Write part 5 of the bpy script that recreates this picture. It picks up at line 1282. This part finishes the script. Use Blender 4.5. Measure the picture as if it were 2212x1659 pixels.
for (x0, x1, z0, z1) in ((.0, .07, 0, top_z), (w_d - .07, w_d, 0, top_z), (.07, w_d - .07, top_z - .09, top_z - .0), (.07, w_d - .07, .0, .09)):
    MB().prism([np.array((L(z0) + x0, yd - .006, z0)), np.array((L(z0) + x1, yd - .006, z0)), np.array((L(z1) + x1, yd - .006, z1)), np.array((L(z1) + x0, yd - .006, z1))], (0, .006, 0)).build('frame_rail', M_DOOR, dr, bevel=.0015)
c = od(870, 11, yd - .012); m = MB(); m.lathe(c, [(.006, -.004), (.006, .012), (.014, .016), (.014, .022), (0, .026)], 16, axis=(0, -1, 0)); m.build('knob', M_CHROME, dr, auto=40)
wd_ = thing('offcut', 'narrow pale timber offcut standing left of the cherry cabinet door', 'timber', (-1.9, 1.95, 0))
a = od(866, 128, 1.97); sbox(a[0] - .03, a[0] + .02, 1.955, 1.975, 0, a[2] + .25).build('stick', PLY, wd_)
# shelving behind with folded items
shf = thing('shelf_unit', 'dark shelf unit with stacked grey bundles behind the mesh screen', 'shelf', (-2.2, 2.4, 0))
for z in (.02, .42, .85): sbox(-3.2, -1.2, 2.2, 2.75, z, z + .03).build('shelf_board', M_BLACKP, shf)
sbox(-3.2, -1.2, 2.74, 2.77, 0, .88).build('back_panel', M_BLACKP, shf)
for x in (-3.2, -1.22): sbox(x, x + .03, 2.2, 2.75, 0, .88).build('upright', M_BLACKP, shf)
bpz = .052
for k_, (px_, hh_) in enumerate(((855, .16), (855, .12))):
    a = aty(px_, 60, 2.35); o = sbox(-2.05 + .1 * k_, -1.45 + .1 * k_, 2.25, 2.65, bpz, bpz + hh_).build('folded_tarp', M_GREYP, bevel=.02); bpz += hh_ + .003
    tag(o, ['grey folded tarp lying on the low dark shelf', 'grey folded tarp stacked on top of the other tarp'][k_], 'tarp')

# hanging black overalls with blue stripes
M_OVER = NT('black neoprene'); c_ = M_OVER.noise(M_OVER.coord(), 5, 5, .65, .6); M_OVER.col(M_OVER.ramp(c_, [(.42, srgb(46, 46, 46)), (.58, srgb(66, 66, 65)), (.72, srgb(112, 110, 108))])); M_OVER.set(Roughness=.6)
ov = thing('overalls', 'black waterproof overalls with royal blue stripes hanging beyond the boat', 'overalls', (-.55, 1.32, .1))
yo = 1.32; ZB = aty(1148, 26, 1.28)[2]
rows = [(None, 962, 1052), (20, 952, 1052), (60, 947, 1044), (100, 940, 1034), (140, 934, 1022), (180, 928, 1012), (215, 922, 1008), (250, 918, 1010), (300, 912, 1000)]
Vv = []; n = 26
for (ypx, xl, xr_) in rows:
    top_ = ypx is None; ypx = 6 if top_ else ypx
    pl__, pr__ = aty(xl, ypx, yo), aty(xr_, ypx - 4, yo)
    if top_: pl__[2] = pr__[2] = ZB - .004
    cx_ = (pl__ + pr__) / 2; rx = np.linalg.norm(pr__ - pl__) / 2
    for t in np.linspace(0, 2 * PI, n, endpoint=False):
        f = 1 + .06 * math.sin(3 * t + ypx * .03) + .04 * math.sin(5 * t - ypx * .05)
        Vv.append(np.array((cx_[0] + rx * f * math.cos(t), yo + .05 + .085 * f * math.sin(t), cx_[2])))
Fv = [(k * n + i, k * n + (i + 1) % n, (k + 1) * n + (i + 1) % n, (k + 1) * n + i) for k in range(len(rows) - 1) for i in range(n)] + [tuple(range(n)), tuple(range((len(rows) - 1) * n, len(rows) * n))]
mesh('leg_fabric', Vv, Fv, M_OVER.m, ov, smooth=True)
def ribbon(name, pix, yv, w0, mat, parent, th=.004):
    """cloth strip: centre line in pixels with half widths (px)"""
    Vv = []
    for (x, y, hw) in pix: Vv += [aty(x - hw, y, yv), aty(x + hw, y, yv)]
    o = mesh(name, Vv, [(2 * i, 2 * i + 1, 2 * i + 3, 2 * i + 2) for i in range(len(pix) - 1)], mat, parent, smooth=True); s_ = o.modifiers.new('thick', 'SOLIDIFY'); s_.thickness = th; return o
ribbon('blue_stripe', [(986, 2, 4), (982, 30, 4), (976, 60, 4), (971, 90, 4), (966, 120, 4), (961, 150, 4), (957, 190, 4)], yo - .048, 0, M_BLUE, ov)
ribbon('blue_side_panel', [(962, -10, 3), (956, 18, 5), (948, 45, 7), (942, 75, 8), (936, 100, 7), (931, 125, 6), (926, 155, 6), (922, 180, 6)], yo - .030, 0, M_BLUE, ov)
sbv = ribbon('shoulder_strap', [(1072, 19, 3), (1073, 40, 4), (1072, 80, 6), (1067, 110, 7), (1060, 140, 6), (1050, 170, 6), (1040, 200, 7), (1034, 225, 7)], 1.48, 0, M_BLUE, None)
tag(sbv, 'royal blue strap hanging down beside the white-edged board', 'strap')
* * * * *
Problem description.
Copy the material above, line for line.

Solution to this problem.
Write part 5 of the bpy script that recreates this picture. It picks up at line 1282. This part finishes the script. Use Blender 4.5. Measure the picture as if it were 2212x1659 pixels.
for (x0, x1, z0, z1) in ((.0, .07, 0, top_z), (w_d - .07, w_d, 0, top_z), (.07, w_d - .07, top_z - .09, top_z - .0), (.07, w_d - .07, .0, .09)):
    MB().prism([np.array((L(z0) + x0, yd - .006, z0)), np.array((L(z0) + x1, yd - .006, z0)), np.array((L(z1) + x1, yd - .006, z1)), np.array((L(z1) + x0, yd - .006, z1))], (0, .006, 0)).build('frame_rail', M_DOOR, dr, bevel=.0015)
c = od(870, 11, yd - .012); m = MB(); m.lathe(c, [(.006, -.004), (.006, .012), (.014, .016), (.014, .022), (0, .026)], 16, axis=(0, -1, 0)); m.build('knob', M_CHROME, dr, auto=40)
wd_ = thing('offcut', 'narrow pale timber offcut standing left of the cherry cabinet door', 'timber', (-1.9, 1.95, 0))
a = od(866, 128, 1.97); sbox(a[0] - .03, a[0] + .02, 1.955, 1.975, 0, a[2] + .25).build('stick', PLY, wd_)
# shelving behind with folded items
shf = thing('shelf_unit', 'dark shelf unit with stacked grey bundles behind the mesh screen', 'shelf', (-2.2, 2.4, 0))
for z in (.02, .42, .85): sbox(-3.2, -1.2, 2.2, 2.75, z, z + .03).build('shelf_board', M_BLACKP, shf)
sbox(-3.2, -1.2, 2.74, 2.77, 0, .88).build('back_panel', M_BLACKP, shf)
for x in (-3.2, -1.22): sbox(x, x + .03, 2.2, 2.75, 0, .88).build('upright', M_BLACKP, shf)
bpz = .052
for k_, (px_, hh_) in enumerate(((855, .16), (855, .12))):
    a = aty(px_, 60, 2.35); o = sbox(-2.05 + .1 * k_, -1.45 + .1 * k_, 2.25, 2.65, bpz, bpz + hh_).build('folded_tarp', M_GREYP, bevel=.02); bpz += hh_ + .003
    tag(o, ['grey folded tarp lying on the low dark shelf', 'grey folded tarp stacked on top of the other tarp'][k_], 'tarp')

# hanging black overalls with blue stripes
M_OVER = NT('black neoprene'); c_ = M_OVER.noise(M_OVER.coord(), 5, 5, .65, .6); M_OVER.col(M_OVER.ramp(c_, [(.42, srgb(46, 46, 46)), (.58, srgb(66, 66, 65)), (.72, srgb(112, 110, 108))])); M_OVER.set(Roughness=.6)
ov = thing('overalls', 'black waterproof overalls with royal blue stripes hanging beyond the boat', 'overalls', (-.55, 1.32, .1))
yo = 1.32; ZB = aty(1148, 26, 1.28)[2]
rows = [(None, 962, 1052), (20, 952, 1052), (60, 947, 1044), (100, 940, 1034), (140, 934, 1022), (180, 928, 1012), (215, 922, 1008), (250, 918, 1010), (300, 912, 1000)]
Vv = []; n = 26
for (ypx, xl, xr_) in rows:
    top_ = ypx is None; ypx = 6 if top_ else ypx
    pl__, pr__ = aty(xl, ypx, yo), aty(xr_, ypx - 4, yo)
    if top_: pl__[2] = pr__[2] = ZB - .004
    cx_ = (pl__ + pr__) / 2; rx = np.linalg.norm(pr__ - pl__) / 2
    for t in np.linspace(0, 2 * PI, n, endpoint=False):
        f = 1 + .06 * math.sin(3 * t + ypx * .03) + .04 * math.sin(5 * t - ypx * .05)
        Vv.append(np.array((cx_[0] + rx * f * math.cos(t), yo + .05 + .085 * f * math.sin(t), cx_[2])))
Fv = [(k * n + i, k * n + (i + 1) % n, (k + 1) * n + (i + 1) % n, (k + 1) * n + i) for k in range(len(rows) - 1) for i in range(n)] + [tuple(range(n)), tuple(range((len(rows) - 1) * n, len(rows) * n))]
mesh('leg_fabric', Vv, Fv, M_OVER.m, ov, smooth=True)
def ribbon(name, pix, yv, w0, mat, parent, th=.004):
    """cloth strip: centre line in pixels with half widths (px)"""
    Vv = []
    for (x, y, hw) in pix: Vv += [aty(x - hw, y, yv), aty(x + hw, y, yv)]
    o = mesh(name, Vv, [(2 * i, 2 * i + 1, 2 * i + 3, 2 * i + 2) for i in range(len(pix) - 1)], mat, parent, smooth=True); s_ = o.modifiers.new('thick', 'SOLIDIFY'); s_.thickness = th; return o
ribbon('blue_stripe', [(986, 2, 4), (982, 30, 4), (976, 60, 4), (971, 90, 4), (966, 120, 4), (961, 150, 4), (957, 190, 4)], yo - .048, 0, M_BLUE, ov)
ribbon('blue_side_panel', [(962, -10, 3), (956, 18, 5), (948, 45, 7), (942, 75, 8), (936, 100, 7), (931, 125, 6), (926, 155, 6), (922, 180, 6)], yo - .030, 0, M_BLUE, ov)
sbv = ribbon('shoulder_strap', [(1072, 19, 3), (1073, 40, 4), (1072, 80, 6), (1067, 110, 7), (1060, 140, 6), (1050, 170, 6), (1040, 200, 7), (1034, 225, 7)], 1.48, 0, M_BLUE, None)
tag(sbv, 'royal blue strap hanging down beside the white-edged board', 'strap')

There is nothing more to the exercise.